I’ve been in Munich for the last couple of days, listening to Nokia Siemens Networks executives tell us industry analysts all about the new company strategy. Bearing in mind who the parents of this joint venture are, old skool bastions of Northern European communications engineering, renowned for delivering solid products with solid performance, the company at first seemed to have gone all soft and fluffy.

September 30, 2009

4 Min Read
And then there was (The Network of) One

By Julian Herbert

I’ve been in Munich for the last couple of days, listening to Nokia Siemens Networks executives tell us industry analysts all about the new company strategy. Bearing in mind who the parents of this joint venture are, old skool bastions of Northern European communications engineering, renowned for delivering solid products with solid performance, the company at first seemed to have gone all soft and fluffy.

“We help CSPs [Communications Service Providers] build more valuable relationships with their customers” declared Michael Matthews, Head of Strategy and Business Development, in the opening session on Monday morning. What ever happened to technology? What emerged through the presentations was a clear message that Nokia Siemens Networks (NSN) has changed and that it sees its future in being a trusted partner, rather than a vendor of telecoms equipment.

On the first day executives delivered presentations covering the way NSN has moved from selling producs to selling solutions and services. The leitmotif of the day was a strategic quadrant. You know the sort. It showed networks bottom left, moving through services and efficiency top left, to experience top right – accompanied liberally by the language of the new strategy: transformation, end-user-centricity, transformation, commitment to professional services and, yes, transformation. Just in case you missed it, NSN was telling the audience that it has been through a transformative process over the past two and half years and that it now sees its role as that of trusted partner, helping operators achieve the transformation of their businesses from networks to services and from efficiency to enhanced user experience. Transformation.
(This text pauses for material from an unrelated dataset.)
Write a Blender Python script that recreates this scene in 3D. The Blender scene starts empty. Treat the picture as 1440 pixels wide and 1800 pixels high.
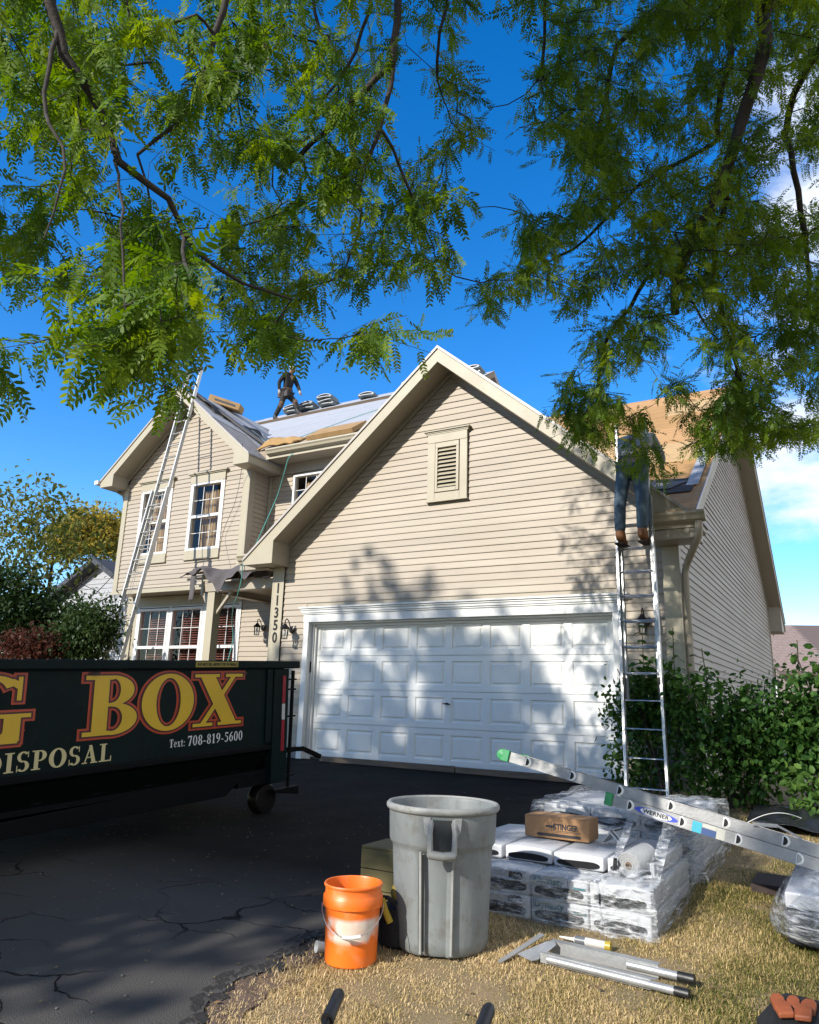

The day closed with a presentation from Stephan Scholz, CTO, to bring all these strands together. He hailed NSN’s new strategy, which has a faintly ethereal name: The Network of One. Herr Scholz explained that it is “a long term view of how CSPs can provision networks to deliver the networks of the future”. There are six strands to the strategy (and you should put “One” in front of each part for the full effect):

* unified management and charging system
* simplified network
* convergent service control
* business optimised operation
* single view of customer data
* flexible service enablement

…arranged in a circle with the end-user in the middle.

Sound familiar? It does sound a bit like Alcatel’s pre-merger “user-centric broadband”, but it is unlike that strategy which saw broadband as an enabler of advanced services. The slightly uneasy use of new age language (I particularly enjoyed “this is our holistic approach to boost efficiency and end-user experience”), belies the fact that NSN wants this strategy to be grounded in practicalities, namely:

* Centralising of control of fixed and mobile access networks
* Convergence of the fixed and mobile core networks
* Simplifying of optical access, aggregation and transport networks
* Optimising data transport

At first glance it looked like a giant marketing pitch, sort of presenting the Rolls Royce in order to sell either the family saloon or perhaps running repairs to the old jalopy. We were told that this is not the case: ripping out a mass of legacy backhaul, transport networks, billing systems and manual or semi-automatic management and control processes and replacing these with shiny new stuff isn’t going to happen in one fell swoop (21CN was mentioned more than once). The Network of One is a company philosophy and a statement of direction but it is also a wrapper for a series of measures which a network operator can take in part or as a whole, if it buys into the idea that its business model needs to change. There was a subtext too, I think: it throws the gauntlet down to certain other vendors whose USP is price. The message to operators is “we may not be the cheapest in terms of capex, but the opex saving will make the investment worth the pain”.

Oh and yes, before you ask. I did go to the Oktoberfest on Monday night with fellow analysts. Great fun it was too. I can confirm: I did eat stodge, I did drink beer, I did stand on the table, I did sing “ein Prosit, ein Prosit der Gemuetlichkeit” quite a lot. I did not wear lederhosen.